Be sure to back up what you write with data if you can, there is nothing better than having proof of your performance. Demonstrate how the products or services you provided to your client positively impacted them. There’s nothing wrong with flaunting you and your client’s success a bit here.

 

 

6. Reflection

 

The reflection is the conclusion of your client case study. Readers have stuck with the story for this long, so you can feel free to make this section a bit lengthier and relaxed. Discuss what worked, what didn’t work, and what made it such a success. Use quotes from different team members or your client so readers can understand things from their point of view.

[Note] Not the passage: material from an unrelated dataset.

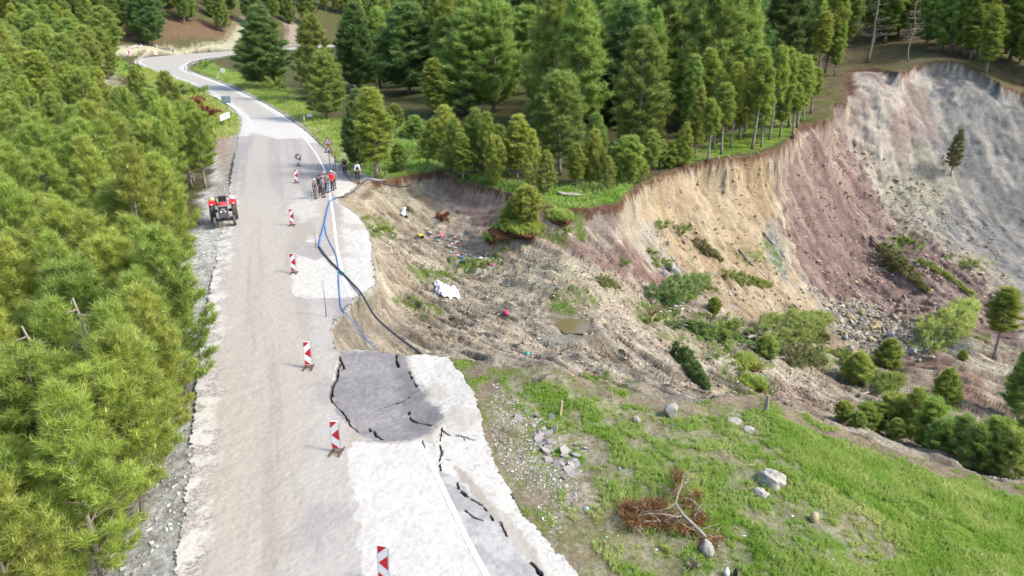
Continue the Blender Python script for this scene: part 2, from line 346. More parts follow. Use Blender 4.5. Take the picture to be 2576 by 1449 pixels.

It’s also nice to include any key takeaways that you learned while working on the project.

 

Case studies make for a great addition to your website. Unlike a blog or a whitepaper, there is no long term commitment. You can write a case study when you genuinely have an awesome client story to share. Your client case study can be in a short format (around 500 words) or if you have more to say, you can go super in-depth (with 1,500 -2,000 words). There is no right or wrong, it’s all about appealing to your target audience!

 

 

In Conclusion

 

Every small business is unique. The best way to demonstrate your uniqueness and success as a small business is by providing an actual example to your audience, a client case study. If you’ve been working on something different or innovative, go on and toot your own horn a bit. Just make sure you can back it up!